Security provider — not aid recipient
According to Wass, Ukraine is already performing a function that no other country on the continent is capable of replacing: it is holding back Russia's armed pressure directly on the line of contact. While Ukrainian units are restraining Russia's advance along an almost thousand-kilometer front, the Baltic states, Poland, and the rest of NATO's eastern flank have time to build up defensive infrastructure, increase ammunition production, and reformat their armies to meet the standards of real conflict.
This is a fundamental shift in framing. Weapons donors and financial supporters have become accustomed to describing relations with Ukraine in the logic of charity — "we are helping." Wass proposes a different optic: Ukraine is providing a service for which Europe is paying far less than it would cost to defend itself independently.
Where specifics lag behind rhetoric
The problem is that the recognition of Ukraine as a security provider has not yet been converted into institutional commitments. The EU accession process is moving slowly — individual negotiation chapters are opened under the pressure of political momentum, but without a clear time horizon. NATO membership is blocked by consensus, where the decisive vote remains with Washington and Berlin. Military aid depends on election cycles in donor countries.
That is: Ukraine's strategic value is recognized at the level of expert forums, but is not enshrined in law and is not supported by mechanisms that would operate independently of current political circumstances.
What "a strong enough Europe" means
Wass's formula has a reverse side as well. If Europe without Ukraine is not strong enough — then Europe itself is already aware of this. This is evident in record defense budgets: Poland is spending over 4% of GDP on defense, Germany is returning to discussions of mandatory military service, Sweden and Finland are integrating into NATO structures faster than planned five years ago.
But building up its own potential and recognizing Ukraine's role are parallel, not interchangeable processes. The continent can become stronger and simultaneously push Kyiv to the periphery of strategic planning if the hot conflict ends on terms favorable to Moscow.
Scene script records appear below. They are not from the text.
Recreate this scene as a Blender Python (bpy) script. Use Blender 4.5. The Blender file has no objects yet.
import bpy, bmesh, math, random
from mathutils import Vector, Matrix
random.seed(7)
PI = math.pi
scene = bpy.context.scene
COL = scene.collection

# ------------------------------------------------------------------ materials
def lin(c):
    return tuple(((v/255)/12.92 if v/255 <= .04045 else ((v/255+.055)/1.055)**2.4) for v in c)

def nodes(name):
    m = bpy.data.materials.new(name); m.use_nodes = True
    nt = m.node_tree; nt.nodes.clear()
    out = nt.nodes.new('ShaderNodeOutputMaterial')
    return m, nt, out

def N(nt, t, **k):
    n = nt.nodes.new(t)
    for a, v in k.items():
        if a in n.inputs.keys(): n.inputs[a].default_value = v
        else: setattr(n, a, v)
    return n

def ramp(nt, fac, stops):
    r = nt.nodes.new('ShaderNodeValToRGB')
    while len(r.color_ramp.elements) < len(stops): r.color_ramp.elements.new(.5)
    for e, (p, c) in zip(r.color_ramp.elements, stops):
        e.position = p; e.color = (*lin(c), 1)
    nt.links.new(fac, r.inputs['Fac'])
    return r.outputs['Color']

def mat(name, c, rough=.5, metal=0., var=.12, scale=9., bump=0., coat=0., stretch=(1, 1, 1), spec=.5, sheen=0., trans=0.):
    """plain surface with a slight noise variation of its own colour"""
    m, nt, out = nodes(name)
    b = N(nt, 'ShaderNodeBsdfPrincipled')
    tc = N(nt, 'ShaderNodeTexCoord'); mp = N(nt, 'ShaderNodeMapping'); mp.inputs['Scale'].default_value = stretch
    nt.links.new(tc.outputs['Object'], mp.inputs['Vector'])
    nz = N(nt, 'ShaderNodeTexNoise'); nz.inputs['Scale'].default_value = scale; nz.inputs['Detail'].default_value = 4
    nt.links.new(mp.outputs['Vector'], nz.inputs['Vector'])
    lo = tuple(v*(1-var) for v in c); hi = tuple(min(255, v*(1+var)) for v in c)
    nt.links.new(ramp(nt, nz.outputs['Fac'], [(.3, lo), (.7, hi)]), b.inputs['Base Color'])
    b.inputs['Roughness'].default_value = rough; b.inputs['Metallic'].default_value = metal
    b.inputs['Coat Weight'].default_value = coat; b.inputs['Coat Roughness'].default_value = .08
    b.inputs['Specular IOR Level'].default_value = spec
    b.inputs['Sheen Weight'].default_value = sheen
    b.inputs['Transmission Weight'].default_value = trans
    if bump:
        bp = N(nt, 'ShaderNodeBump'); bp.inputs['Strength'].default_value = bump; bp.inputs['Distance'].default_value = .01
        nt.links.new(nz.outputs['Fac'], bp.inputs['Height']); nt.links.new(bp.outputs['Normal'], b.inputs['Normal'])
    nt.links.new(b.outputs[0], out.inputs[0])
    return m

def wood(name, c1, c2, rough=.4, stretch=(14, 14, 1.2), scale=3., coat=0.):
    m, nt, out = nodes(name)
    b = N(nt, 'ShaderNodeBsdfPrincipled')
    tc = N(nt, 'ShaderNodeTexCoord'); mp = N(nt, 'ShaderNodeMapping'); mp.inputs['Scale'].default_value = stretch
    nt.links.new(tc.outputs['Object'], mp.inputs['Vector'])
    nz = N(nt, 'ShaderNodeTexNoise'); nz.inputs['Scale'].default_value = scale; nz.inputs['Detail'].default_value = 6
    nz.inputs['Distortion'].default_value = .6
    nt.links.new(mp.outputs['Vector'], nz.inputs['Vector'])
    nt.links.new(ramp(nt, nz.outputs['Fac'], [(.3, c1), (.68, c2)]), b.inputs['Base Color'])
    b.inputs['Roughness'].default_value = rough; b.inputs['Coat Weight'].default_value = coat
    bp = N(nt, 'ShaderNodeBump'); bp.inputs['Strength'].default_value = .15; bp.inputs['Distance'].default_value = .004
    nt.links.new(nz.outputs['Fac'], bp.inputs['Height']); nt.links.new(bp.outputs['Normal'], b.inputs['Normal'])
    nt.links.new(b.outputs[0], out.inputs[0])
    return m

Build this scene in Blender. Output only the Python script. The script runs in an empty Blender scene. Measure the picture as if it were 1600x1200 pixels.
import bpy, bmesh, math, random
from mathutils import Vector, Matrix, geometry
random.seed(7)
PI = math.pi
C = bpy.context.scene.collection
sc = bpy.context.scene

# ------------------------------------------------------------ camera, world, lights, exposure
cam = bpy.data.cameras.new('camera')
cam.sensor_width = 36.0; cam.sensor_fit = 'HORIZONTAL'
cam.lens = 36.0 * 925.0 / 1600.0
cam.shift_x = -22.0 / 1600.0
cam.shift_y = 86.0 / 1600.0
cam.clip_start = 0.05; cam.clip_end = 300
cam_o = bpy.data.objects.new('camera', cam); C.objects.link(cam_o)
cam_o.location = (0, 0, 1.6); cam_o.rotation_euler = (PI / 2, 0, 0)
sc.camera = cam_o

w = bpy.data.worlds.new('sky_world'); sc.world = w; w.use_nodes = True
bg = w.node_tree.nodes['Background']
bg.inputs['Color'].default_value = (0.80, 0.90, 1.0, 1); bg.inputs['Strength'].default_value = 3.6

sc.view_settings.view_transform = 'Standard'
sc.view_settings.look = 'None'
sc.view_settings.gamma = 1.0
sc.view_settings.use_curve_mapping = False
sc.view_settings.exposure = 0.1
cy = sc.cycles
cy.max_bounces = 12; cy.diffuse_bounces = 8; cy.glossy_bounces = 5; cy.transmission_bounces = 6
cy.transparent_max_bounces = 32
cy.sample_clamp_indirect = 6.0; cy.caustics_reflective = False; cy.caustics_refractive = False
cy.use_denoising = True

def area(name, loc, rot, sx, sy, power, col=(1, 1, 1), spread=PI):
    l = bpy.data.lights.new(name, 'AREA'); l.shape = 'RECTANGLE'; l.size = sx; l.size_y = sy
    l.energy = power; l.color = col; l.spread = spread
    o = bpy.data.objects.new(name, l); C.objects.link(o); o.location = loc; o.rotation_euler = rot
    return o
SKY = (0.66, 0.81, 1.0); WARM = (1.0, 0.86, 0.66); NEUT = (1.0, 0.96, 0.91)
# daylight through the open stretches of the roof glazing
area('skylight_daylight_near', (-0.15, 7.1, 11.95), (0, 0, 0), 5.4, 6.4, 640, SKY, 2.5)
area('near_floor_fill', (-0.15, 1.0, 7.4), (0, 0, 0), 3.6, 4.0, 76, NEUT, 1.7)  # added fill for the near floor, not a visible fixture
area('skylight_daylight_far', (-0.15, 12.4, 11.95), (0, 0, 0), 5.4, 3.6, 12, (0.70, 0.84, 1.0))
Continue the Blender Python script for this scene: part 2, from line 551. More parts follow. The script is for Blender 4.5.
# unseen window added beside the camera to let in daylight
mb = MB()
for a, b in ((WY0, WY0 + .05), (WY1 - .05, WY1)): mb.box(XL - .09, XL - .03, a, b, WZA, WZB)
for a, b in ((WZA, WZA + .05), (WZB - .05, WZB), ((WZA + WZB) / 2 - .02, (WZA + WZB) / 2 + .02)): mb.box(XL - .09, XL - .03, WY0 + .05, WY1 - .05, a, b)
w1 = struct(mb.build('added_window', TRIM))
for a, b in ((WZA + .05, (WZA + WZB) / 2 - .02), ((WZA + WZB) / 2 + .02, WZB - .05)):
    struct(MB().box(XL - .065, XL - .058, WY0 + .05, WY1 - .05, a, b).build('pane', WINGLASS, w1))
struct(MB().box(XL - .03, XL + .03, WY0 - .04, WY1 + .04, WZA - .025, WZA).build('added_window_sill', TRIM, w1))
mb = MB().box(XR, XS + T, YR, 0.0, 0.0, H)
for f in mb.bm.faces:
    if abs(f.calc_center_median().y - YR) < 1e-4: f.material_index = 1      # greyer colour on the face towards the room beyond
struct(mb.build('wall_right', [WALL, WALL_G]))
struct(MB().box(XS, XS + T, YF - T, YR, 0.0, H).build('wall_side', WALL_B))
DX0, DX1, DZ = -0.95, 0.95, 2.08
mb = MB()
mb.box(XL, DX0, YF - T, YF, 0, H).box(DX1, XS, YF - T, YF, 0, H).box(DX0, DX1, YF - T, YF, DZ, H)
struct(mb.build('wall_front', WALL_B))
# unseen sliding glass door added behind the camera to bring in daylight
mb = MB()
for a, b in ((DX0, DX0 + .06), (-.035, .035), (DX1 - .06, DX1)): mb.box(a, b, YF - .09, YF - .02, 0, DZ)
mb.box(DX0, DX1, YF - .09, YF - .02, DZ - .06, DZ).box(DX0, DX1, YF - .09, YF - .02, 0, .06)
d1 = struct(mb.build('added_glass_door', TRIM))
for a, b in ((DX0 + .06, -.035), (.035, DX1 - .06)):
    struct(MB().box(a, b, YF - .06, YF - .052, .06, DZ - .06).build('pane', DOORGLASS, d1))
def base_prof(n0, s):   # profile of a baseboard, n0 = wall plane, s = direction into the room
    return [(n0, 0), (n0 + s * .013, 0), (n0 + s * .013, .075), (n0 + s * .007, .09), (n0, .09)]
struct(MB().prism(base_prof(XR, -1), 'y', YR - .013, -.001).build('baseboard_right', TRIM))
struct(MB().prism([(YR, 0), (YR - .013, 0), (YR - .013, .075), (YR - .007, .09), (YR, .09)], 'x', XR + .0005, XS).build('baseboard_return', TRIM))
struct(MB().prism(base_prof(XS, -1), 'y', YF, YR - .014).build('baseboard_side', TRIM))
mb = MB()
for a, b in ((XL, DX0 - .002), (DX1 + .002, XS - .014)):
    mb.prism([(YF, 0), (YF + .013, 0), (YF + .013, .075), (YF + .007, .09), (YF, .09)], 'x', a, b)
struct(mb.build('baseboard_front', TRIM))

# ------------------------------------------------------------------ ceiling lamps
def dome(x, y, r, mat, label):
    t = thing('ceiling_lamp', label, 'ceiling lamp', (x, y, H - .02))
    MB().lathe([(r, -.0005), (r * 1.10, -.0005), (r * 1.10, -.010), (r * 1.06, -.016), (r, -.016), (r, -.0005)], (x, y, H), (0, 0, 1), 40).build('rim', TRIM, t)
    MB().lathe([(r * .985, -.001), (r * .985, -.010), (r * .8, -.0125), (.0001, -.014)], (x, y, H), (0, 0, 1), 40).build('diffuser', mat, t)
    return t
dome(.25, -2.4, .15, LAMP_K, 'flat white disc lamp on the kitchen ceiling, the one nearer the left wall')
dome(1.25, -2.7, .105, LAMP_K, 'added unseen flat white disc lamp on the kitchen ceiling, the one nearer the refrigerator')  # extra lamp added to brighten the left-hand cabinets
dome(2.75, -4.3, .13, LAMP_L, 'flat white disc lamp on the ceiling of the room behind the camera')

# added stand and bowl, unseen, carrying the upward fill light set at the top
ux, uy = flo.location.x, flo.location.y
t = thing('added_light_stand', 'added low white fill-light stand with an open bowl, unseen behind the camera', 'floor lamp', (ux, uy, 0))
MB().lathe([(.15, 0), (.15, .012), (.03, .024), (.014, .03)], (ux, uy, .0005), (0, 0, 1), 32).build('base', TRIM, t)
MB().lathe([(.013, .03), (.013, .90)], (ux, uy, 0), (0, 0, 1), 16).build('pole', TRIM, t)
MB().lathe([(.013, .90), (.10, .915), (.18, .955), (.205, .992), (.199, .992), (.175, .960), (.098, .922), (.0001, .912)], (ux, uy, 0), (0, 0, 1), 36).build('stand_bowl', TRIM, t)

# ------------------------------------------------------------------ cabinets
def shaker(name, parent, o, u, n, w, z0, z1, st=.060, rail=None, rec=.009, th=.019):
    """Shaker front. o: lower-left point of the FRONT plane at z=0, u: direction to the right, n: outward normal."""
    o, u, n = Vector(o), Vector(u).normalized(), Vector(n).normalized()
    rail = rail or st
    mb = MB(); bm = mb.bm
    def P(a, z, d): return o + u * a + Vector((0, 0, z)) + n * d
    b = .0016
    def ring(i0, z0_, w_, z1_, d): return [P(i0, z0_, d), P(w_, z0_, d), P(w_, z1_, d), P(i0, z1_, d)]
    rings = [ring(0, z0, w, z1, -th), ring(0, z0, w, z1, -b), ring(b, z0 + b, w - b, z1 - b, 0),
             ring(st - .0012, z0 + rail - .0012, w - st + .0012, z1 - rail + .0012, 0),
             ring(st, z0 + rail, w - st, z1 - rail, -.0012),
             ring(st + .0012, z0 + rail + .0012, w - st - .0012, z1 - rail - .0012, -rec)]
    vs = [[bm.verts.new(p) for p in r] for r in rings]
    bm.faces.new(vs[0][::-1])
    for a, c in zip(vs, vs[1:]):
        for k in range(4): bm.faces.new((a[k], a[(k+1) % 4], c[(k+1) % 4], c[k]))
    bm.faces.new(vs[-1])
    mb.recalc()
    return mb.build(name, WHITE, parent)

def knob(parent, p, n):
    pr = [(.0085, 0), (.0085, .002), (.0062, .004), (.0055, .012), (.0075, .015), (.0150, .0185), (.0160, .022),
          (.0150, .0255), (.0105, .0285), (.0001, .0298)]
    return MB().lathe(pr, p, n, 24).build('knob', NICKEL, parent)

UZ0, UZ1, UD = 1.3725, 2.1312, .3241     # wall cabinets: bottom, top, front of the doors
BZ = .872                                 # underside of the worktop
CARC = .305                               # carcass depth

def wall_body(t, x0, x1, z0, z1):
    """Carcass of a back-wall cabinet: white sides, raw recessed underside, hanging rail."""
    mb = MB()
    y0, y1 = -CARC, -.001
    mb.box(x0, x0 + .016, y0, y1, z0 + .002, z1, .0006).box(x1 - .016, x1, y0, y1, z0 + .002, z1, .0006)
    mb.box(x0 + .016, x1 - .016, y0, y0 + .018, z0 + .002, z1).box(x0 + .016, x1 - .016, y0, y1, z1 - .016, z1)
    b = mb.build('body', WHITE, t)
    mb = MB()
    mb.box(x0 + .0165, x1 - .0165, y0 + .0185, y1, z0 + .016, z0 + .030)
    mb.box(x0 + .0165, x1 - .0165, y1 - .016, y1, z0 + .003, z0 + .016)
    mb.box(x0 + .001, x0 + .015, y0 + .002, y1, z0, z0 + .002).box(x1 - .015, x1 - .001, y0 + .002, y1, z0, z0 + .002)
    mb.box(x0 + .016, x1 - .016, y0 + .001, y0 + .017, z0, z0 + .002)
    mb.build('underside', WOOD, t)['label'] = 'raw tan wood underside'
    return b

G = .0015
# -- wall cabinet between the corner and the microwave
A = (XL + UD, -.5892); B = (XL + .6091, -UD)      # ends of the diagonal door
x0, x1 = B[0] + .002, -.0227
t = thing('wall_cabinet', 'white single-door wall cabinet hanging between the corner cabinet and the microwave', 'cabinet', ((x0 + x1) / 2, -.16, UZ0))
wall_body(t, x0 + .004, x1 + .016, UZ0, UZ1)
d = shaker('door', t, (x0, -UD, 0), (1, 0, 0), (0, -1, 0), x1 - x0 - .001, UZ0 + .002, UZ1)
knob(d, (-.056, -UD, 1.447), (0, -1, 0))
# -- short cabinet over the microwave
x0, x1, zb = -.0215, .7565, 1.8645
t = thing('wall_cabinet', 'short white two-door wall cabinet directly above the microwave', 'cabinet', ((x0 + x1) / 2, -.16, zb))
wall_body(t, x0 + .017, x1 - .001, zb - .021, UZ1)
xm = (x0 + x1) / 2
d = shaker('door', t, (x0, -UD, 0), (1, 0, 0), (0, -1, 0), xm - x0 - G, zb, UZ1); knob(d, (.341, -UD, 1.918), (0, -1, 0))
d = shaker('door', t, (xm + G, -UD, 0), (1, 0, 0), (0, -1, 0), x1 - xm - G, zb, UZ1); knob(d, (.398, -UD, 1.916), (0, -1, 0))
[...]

The person who asks the question
Robert Wass is not a government official; he does not sign treaties and does not vote on aid packages. But GLOBSEC is a platform where positions are formed before they become official. His words carry weight precisely because they reflect the consensus of the analytical community that influences decisions in Prague, Warsaw, and Brussels.
The thesis about Ukraine as a security provider has already entered the language of European discourse. The question is different: will this recognition become the basis for concrete guarantees before Ukraine exhausts its ability to perform this role without systemic support?